Juden dienen in der Bundeswehr
Juden in Deutschland, Juden im preußischen Heer, als Rabbiner, als Soldaten, wie sie behandelt wurden, nicht aufsteigen durften, wie man versuchte, sie zu isolieren, wie sie von den Nazis verfolgt wurden, obwohl sie wie Leo Löwenstein auf ihren Kampfeinsatz im Ersten Weltkrieg-ausgezeichnet mit dem Eisernen Kreuz Erster Klasse- hinweisen konnten, auf Erfindungen stolz waren, die Löwenstein dem Staat geschenkt hatte, was die Nazis nicht daran hinderte, ihn in das KZ Theresienstadt zu deportieren- das Buch von Berger gibt darüber an vielen Stellen Aufschluss.
Am Ende blickt der Autor auf die Bundeswehr von heute zurück, in der rund 250 Soldaten jüdischen Glaubens dienen.
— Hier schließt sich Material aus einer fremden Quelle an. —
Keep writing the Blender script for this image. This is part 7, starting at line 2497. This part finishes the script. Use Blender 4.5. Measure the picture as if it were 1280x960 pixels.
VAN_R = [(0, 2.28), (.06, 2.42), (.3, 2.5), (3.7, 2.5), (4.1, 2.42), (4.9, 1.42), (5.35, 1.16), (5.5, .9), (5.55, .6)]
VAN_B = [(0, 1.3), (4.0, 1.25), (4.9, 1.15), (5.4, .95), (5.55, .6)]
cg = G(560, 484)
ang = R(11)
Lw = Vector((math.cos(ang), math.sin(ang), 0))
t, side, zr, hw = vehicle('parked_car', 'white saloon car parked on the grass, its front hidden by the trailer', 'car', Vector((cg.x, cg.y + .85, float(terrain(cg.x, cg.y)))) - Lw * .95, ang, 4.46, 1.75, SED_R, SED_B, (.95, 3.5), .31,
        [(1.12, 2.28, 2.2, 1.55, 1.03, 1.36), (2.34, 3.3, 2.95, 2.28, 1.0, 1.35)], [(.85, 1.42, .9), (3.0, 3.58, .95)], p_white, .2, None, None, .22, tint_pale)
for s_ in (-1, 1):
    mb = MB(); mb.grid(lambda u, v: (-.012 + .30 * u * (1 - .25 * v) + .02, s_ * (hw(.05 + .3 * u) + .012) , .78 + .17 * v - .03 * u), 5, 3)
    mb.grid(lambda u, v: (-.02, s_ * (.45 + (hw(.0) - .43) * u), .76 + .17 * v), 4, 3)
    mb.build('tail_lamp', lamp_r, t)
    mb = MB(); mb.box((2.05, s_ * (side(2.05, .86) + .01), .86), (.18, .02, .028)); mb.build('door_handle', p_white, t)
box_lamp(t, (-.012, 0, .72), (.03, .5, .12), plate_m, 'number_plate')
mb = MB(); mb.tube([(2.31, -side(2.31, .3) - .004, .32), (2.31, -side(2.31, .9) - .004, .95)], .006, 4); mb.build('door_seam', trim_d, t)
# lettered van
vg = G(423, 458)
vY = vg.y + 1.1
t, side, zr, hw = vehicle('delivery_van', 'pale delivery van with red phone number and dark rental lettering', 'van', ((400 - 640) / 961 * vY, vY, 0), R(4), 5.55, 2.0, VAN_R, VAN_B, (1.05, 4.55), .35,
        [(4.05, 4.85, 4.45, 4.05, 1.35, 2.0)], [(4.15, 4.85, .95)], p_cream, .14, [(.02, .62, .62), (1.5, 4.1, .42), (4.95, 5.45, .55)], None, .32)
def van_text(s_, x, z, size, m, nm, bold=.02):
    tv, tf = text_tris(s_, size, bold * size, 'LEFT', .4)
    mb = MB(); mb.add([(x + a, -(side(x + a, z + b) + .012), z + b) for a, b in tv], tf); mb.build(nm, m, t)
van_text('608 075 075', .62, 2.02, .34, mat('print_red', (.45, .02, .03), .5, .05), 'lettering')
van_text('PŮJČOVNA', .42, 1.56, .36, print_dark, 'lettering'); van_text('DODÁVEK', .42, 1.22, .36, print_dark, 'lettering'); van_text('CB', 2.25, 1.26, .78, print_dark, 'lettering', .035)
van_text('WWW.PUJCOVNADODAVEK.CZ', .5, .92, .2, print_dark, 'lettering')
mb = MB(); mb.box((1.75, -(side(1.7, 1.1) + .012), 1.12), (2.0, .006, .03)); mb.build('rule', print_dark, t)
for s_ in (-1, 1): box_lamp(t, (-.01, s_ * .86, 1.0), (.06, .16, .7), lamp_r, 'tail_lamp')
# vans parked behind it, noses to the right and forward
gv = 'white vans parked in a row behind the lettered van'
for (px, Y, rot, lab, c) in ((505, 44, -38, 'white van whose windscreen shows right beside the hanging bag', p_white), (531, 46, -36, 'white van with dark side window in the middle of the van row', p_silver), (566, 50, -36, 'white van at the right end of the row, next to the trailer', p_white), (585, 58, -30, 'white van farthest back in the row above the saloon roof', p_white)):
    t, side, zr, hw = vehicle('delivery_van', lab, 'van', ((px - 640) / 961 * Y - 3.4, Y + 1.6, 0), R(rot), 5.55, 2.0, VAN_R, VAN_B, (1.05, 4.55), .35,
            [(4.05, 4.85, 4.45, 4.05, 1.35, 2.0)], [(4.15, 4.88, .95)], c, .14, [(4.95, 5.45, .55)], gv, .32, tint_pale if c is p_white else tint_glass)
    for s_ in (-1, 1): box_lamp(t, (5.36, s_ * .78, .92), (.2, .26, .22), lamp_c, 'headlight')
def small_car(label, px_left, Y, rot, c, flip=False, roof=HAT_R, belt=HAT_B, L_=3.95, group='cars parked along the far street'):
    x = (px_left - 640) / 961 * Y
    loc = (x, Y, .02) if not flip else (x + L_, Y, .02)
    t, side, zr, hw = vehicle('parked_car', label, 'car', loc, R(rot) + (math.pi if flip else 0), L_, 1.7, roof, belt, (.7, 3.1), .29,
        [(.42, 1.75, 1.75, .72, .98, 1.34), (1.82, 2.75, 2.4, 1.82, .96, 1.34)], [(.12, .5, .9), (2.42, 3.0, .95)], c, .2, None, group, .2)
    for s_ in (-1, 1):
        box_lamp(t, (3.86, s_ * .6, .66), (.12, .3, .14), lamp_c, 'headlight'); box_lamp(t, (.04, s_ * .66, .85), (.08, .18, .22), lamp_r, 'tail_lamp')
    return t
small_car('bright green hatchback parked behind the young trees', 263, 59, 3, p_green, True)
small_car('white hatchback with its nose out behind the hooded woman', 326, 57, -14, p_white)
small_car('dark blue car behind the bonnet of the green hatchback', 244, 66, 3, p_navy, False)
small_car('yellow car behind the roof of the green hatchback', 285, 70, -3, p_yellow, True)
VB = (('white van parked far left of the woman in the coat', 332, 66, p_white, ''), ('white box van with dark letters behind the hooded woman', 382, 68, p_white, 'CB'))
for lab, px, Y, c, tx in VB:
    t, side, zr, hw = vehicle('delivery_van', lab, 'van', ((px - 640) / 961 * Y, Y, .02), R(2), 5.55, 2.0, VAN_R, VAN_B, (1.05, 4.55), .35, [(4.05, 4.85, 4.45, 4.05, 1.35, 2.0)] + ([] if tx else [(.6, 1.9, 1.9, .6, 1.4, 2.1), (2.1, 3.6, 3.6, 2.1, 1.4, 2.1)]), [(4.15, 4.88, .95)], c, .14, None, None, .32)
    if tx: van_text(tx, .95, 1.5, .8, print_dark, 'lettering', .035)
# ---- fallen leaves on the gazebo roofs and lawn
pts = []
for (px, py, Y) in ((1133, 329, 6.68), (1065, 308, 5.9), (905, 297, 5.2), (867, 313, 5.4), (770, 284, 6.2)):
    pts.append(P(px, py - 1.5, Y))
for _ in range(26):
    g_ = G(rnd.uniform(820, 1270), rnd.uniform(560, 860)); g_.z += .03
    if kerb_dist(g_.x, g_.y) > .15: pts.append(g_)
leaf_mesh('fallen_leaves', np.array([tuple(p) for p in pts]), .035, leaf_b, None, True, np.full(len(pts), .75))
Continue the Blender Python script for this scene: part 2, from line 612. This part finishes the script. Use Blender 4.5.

Nicht einfach, wenn man den Massenmord der Nazis an den Juden bedenkt. Der erste jüdische Soldat in der Bundeswehr war Michael Fürst, der 1966 seinen Dienst antrat, freiwillig, weil Kinder von Verfolgten des Nazi-Regimes freigestellt waren.
Die Bundeswehr heute wurde und wird geprägt von Demokraten, wie zum Beispiel dem viel zu früh gestorbenen einstigen Bundesverteidigungsminister Dr. Peter Struck(SPD), dem die damalige Präsidentin des Zentralrats der Juden in Deutschland, Charlotte Knobloch, die Bernhard-Weiß-Medaille des Bundes jüdischer Soldaten überreichte und seine Verdienste um die Interessen jüdischer Soldaten dabei würdigte. Frau Knobloch erwähnte in ihrer Rede Strucks energisches Vorgehen gegen Rechtsradikale. So habe der Minister einst General Günzel „aus dem Dienst entfernt“ und damit gezeigt, „dass Rechtsradikale in der Armee eines demokratischen Landes nichts verloren haben“. Struck habe damals betont, dass die Versetzung Günzels in den Ruhestand „keine ehrenhafte Entlassung“ sei und damit deutlich gemacht, dass „Antisemiten keine Ehre gebührt“.
Struck habe darüber hinaus alle belasteten Namen aus der Bundeswehr entfernen lassen, darunter beim Jagdgeschwader 74 in Neuburg an der Donau, das nach dem Wehrmachtssoldaten Werner Mölders benannt gewesen war. Es sei schlichtweg nicht vereinbar gewesen, so Frau Knobloch, „Jagdgeschwader oder andere Bundeswehreinrichtungen nach Personen zu benennen, die nachweislich mit den Nationalsozialisten sympathisierten und kollaborierten“. Das sei ein „Hohn für die jüdischen Soldaten im Ersten Weltkrieg wie für diejenigen jüdischen Bürger, die heute an der Waffe dienten“. Knobloch würdigte hierbei, dass Struck diese Entscheidung gegen viele Wiederstände getroffen habe, Dutzende Bundeswehrgenerale hätten damals gegen diesen Beschluss des Ministers protestiert.
Bergers Buch ist ein wichtiges Lese- und Lehrbuch über die deutsche Geschichte.
Michael Berger. Für Kaiser, Reich und Vaterland. Jüdische Soldaten. Eine Geschichte vom 19. Jahrhundert bis heute. 2015. Orell Füssli Verlag AG, Zürich. 352 Seiten. 24,95 Euro.